## TO DO
Copy out all of the material exactly.

## DATA SECTION
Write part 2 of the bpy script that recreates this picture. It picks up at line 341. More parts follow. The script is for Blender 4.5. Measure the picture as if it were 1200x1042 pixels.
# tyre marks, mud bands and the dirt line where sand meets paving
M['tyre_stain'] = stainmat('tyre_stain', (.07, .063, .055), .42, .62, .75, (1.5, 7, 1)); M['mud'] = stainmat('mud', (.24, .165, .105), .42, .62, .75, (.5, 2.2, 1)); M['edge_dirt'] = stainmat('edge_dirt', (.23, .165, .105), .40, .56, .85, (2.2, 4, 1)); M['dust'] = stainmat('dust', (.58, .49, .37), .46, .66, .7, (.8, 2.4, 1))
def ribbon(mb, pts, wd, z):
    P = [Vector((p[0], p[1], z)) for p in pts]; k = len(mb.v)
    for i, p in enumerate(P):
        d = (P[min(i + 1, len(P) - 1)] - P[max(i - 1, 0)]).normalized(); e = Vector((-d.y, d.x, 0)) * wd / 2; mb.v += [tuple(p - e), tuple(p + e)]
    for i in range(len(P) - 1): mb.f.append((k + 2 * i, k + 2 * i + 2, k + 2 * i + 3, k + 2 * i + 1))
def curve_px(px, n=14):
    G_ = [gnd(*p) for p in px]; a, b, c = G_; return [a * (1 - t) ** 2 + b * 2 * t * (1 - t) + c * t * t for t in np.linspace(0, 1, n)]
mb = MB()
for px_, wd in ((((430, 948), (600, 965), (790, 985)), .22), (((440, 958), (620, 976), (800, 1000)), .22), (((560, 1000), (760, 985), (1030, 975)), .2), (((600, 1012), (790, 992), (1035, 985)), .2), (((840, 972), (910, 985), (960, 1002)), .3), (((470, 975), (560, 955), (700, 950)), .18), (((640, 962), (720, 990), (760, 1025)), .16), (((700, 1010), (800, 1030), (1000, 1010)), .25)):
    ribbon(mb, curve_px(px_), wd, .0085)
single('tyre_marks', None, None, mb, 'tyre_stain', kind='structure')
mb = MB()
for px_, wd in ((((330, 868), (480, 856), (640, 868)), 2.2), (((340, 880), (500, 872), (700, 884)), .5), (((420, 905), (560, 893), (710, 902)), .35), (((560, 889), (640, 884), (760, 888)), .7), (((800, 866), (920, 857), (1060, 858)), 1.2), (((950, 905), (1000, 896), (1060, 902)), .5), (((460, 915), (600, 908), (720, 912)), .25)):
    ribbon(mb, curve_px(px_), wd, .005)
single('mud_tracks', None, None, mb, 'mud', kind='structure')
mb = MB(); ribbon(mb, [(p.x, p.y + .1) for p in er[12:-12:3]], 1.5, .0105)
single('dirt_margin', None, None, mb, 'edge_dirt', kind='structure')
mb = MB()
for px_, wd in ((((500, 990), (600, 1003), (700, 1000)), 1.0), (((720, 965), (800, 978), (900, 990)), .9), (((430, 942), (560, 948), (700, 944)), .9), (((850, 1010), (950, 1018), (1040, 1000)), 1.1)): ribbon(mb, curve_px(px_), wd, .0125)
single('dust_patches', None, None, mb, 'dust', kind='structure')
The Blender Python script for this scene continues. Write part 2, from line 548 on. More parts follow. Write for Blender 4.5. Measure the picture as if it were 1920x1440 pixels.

## OUTPUT OF THE TASK
Write part 2 of the bpy script that recreates this picture. It picks up at line 341. More parts follow. The script is for Blender 4.5. Measure the picture as if it were 1200x1042 pixels.
# tyre marks, mud bands and the dirt line where sand meets paving
M['tyre_stain'] = stainmat('tyre_stain', (.07, .063, .055), .42, .62, .75, (1.5, 7, 1)); M['mud'] = stainmat('mud', (.24, .165, .105), .42, .62, .75, (.5, 2.2, 1)); M['edge_dirt'] = stainmat('edge_dirt', (.23, .165, .105), .40, .56, .85, (2.2, 4, 1)); M['dust'] = stainmat('dust', (.58, .49, .37), .46, .66, .7, (.8, 2.4, 1))
def ribbon(mb, pts, wd, z):
    P = [Vector((p[0], p[1], z)) for p in pts]; k = len(mb.v)
    for i, p in enumerate(P):
        d = (P[min(i + 1, len(P) - 1)] - P[max(i - 1, 0)]).normalized(); e = Vector((-d.y, d.x, 0)) * wd / 2; mb.v += [tuple(p - e), tuple(p + e)]
    for i in range(len(P) - 1): mb.f.append((k + 2 * i, k + 2 * i + 2, k + 2 * i + 3, k + 2 * i + 1))
def curve_px(px, n=14):
    G_ = [gnd(*p) for p in px]; a, b, c = G_; return [a * (1 - t) ** 2 + b * 2 * t * (1 - t) + c * t * t for t in np.linspace(0, 1, n)]
mb = MB()
for px_, wd in ((((430, 948), (600, 965), (790, 985)), .22), (((440, 958), (620, 976), (800, 1000)), .22), (((560, 1000), (760, 985), (1030, 975)), .2), (((600, 1012), (790, 992), (1035, 985)), .2), (((840, 972), (910, 985), (960, 1002)), .3), (((470, 975), (560, 955), (700, 950)), .18), (((640, 962), (720, 990), (760, 1025)), .16), (((700, 1010), (800, 1030), (1000, 1010)), .25)):
    ribbon(mb, curve_px(px_), wd, .0085)
single('tyre_marks', None, None, mb, 'tyre_stain', kind='structure')
mb = MB()
for px_, wd in ((((330, 868), (480, 856), (640, 868)), 2.2), (((340, 880), (500, 872), (700, 884)), .5), (((420, 905), (560, 893), (710, 902)), .35), (((560, 889), (640, 884), (760, 888)), .7), (((800, 866), (920, 857), (1060, 858)), 1.2), (((950, 905), (1000, 896), (1060, 902)), .5), (((460, 915), (600, 908), (720, 912)), .25)):
    ribbon(mb, curve_px(px_), wd, .005)
single('mud_tracks', None, None, mb, 'mud', kind='structure')
mb = MB(); ribbon(mb, [(p.x, p.y + .1) for p in er[12:-12:3]], 1.5, .0105)
single('dirt_margin', None, None, mb, 'edge_dirt', kind='structure')
mb = MB()
for px_, wd in ((((500, 990), (600, 1003), (700, 1000)), 1.0), (((720, 965), (800, 978), (900, 990)), .9), (((430, 942), (560, 948), (700, 944)), .9), (((850, 1010), (950, 1018), (1040, 1000)), 1.1)): ribbon(mb, curve_px(px_), wd, .0125)
single('dust_patches', None, None, mb, 'dust', kind='structure')
The Blender Python script for this scene continues. Write part 2, from line 548 on. More parts follow. Write for Blender 4.5. Measure the picture as if it were 1920x1440 pixels.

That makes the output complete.